User Rating: 8.7 | Narazumono Sentou Butai: Bloody Wolf TG16
Bloody Wolf is a military themed 2D action/shooter for the Turbografx-16; it can best be described as a mix of Konami’s 2D Contra games and the Capcom arcade game Mercs, with a mild adventure twist to the game-play. As good as the early games in the Contra series are, I would dare say that Bloody Wolf surpasses them in many ways. The basic plot is pretty straight-forward, whichever of the two characters you choose is to save the President who is being held hostage by the adversary. This is pretty standard stuff, but the fact that all aspects of Bloody Wolf are executed so well is what makes the game a very worthwhile play-through.

Game-play/Play-mechanics: The game takes a side-scrolling/overhead hybrid perspective, depending on what the player is doing; the perspective can perhaps best be compared to games such as Golden Axe or Double Dragon since the player can move vertically and horizontally freely within the games’ boundaries. There is a lot of action throughout most of the game but the pace is more measured than what is experienced in Contra as the player is able to explore environments more thoroughly; this includes being able to go into various buildings and huts/hideouts, as well as the back of trucks or meeting up with non-player characters. The field of play is at times wide-open and at other times more on-rails but the action in general remains pretty steady, this game is still much more action than mission/adventure. The game has a nice variety of weapons and sub-weapons to make use of and boss-battles are a big highlight, with all kinds of cool patterns to learn and overcome, and the bosses just act really cool in general. The game-progression is actually quite cool; towards the middle of the game you will use the character that you did not select to complete levels as a neat part of the storyline. The level-designs are somewhat varied to keep the overall experience fresh, and the replay value is pretty high also. The actual play-control/responsiveness is pretty tight and what you’d expect from a competent 2D game. The game is very fun to play for most of the levels but can become pretty challenging at the end, but it’s nothing that can’t be overcome with a little persistence.

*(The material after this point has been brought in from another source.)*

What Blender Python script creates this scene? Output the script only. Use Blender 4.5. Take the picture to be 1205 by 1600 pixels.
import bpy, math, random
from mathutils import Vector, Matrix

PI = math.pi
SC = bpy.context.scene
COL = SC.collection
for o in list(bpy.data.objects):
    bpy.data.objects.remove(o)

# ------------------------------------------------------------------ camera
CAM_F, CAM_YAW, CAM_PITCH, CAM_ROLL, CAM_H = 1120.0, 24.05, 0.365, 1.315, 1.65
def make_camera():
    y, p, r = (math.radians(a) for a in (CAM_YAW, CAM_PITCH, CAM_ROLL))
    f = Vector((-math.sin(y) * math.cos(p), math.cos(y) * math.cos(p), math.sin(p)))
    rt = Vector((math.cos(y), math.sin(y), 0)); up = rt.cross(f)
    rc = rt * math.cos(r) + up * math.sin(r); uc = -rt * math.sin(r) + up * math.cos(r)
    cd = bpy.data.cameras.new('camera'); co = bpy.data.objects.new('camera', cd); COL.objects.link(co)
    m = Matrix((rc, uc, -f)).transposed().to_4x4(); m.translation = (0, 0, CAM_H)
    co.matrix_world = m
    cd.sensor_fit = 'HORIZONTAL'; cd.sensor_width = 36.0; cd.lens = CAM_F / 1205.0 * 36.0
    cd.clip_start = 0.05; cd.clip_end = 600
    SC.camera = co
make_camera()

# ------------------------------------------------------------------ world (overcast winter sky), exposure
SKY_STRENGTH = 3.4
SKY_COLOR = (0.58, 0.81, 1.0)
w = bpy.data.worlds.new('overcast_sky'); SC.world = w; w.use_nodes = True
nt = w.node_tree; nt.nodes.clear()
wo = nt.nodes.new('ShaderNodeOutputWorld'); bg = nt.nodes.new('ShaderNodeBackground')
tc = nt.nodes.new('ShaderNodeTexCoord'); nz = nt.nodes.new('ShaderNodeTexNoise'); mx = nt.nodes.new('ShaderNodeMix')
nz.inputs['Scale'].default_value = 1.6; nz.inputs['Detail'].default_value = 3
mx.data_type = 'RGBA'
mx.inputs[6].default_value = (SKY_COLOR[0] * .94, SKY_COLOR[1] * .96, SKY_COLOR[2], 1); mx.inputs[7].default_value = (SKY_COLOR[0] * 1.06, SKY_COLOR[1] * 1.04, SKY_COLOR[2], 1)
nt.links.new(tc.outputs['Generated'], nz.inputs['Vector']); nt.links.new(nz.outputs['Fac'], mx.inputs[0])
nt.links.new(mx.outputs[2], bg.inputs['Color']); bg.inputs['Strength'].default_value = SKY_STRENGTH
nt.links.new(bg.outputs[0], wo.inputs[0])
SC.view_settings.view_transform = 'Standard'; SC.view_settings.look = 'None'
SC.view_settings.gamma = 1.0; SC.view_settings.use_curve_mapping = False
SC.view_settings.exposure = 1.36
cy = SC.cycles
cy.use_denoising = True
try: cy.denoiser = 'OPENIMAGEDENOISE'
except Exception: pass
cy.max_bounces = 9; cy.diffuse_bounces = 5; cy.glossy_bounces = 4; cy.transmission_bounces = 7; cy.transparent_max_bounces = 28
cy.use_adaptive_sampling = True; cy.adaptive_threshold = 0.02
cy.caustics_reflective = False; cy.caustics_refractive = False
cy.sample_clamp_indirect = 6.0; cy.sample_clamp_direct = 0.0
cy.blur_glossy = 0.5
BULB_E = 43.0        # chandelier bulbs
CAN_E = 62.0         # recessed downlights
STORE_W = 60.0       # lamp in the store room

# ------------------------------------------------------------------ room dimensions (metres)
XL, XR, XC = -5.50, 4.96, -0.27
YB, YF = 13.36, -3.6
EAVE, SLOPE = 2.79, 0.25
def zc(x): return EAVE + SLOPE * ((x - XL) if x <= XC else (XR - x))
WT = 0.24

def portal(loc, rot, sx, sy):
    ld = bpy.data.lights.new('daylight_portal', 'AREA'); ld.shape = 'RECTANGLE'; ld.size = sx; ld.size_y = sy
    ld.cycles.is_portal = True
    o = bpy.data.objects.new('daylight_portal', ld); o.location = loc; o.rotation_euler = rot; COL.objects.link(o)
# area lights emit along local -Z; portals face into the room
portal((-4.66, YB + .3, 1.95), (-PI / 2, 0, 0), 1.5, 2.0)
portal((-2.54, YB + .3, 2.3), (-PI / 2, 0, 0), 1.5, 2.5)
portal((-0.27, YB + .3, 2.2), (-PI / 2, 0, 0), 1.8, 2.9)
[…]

Visuals/Artwork: Very good-looking graphics by Turbografx-16 standards, many of the levels have a similar color scheme however that is all part of the games’ overall direction. The bosses are cool-looking and have very impressive attacks visually; the stylistic value is high here. There is a lot happening on the screen at once at times, yet it never becomes any kind of distraction. The player character and common enemy sprites are of pretty decent size, although the animation is slightly limited, yet this can be seen as a positive also since it often tightens up the basic play-control.

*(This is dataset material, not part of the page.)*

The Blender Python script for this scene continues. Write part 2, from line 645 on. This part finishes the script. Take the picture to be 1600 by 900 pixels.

Music/Sound: The music in this game really rocks, some of the best that I’ve ever heard out of a Turbografx-16 card game. The sound-quality is very good and the various tunes are just so catchy and upbeat, not to mention extremely complementary to the action presented during the course of the game. I haven’t owned this game in over ten years and I can still recall the majority of the tunes very vividly. Definitely a great soundtrack overall, the sound-effects are very loud as they should be, especially the various super-attacks of the bosses. The fire-power and related sound-samples are good, although nothing out of the ordinary, and they don’t really need to be.